If you're a fan of The Daily Show on Comedy Central, you're surely familiar with Hasan Minhaj: the contributor has grown famous for his takedowns of Trump policy, particularly about the proposed Muslim ban and eventual two travel bans. Now he's garnering attention for hosting the 2017 White House Correspondents' Dinner, a particularly trying assignment given President Trump's decision to skip it all together. But for all the attention Minhaj is getting, he's not the only successful member of his family. Who is Ayesha Minhaj? She is Hasan's sister, a successful lawyer based in San Francisco.

According to her LinkedIn profile, Minhaj's accomplishments are many.

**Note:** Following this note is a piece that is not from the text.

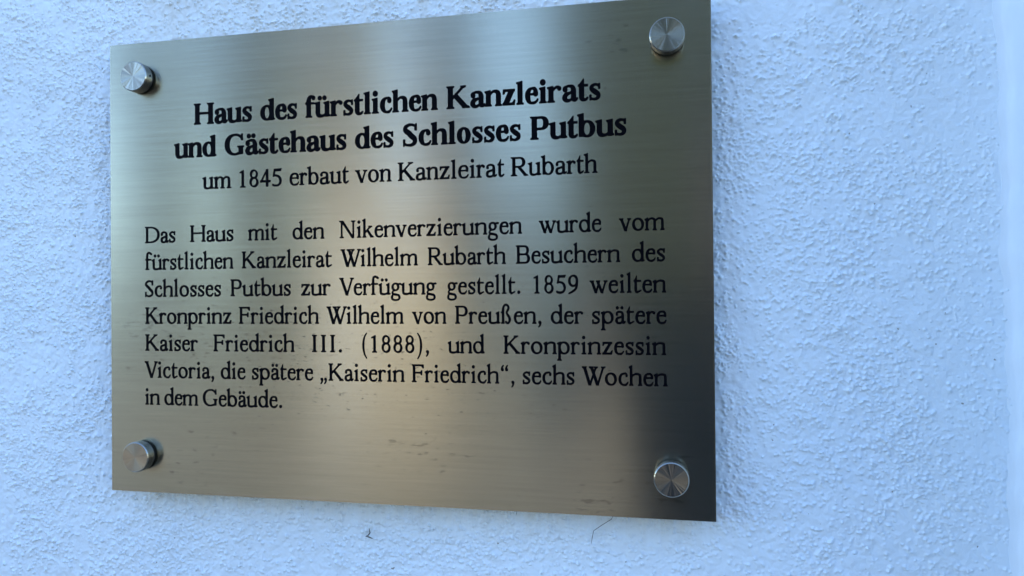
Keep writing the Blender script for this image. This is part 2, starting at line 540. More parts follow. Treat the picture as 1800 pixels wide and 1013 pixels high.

Upon graduating from the University of California, Los Angeles, with a bachelor's degree in political science, she moved to the Bay Area and got a job at NBC News as a news associate. After a year working in journalism, she went back to school to get a law degree at the University of Pennsylvania Law School.

After a few summer internships — inlcuding one back at NBCUniversal, though in the general counsel's office — she landed a great job at a top law firm's Palo Alto, California, office. She's now a litigation associate at the Palo Alto, California, office of Skadden, Arps, Slate, Meagher & Flom LLP and Affiliates, a top international firm based in New York City.

That's an impressive resume to say the least. His brother hasn't done too much bragging, but Hasan has mentioned his sister in his stand-up acts and his stage show, The Homecoming King. The two didn't know each other as young children: His family was here in the States when he was born in San Francisco, but then his mom went back to India, where she had his sister.

He tells how it was meeting her on Stand Up Planet, saying that his parents came to the United States and have him, but then they can't bring his mom back over because of immigration issues. "So [my dad] is going back and forth and then he knocks up my mom, and I have a sister but they don't tell me about her," he says. So he met her when he was 8. "They brought her over, and when they brought her over, they sat me down in one room and she was in another room. They brought her in like it was Maury for immigrants."

He keeps joking that his dad had a paternity-like card but for sibling status announcing, "Hasan, you are the brother!" It sounds like it might have been an awkward first meeting, but ultimately both have found successful positions — one telling jokes and one arguing cases in court. An impressive pair of siblings.

Correction: An earlier version of this article noted incorrectly that the Minhaj siblings had grown up separately due to immigration issues.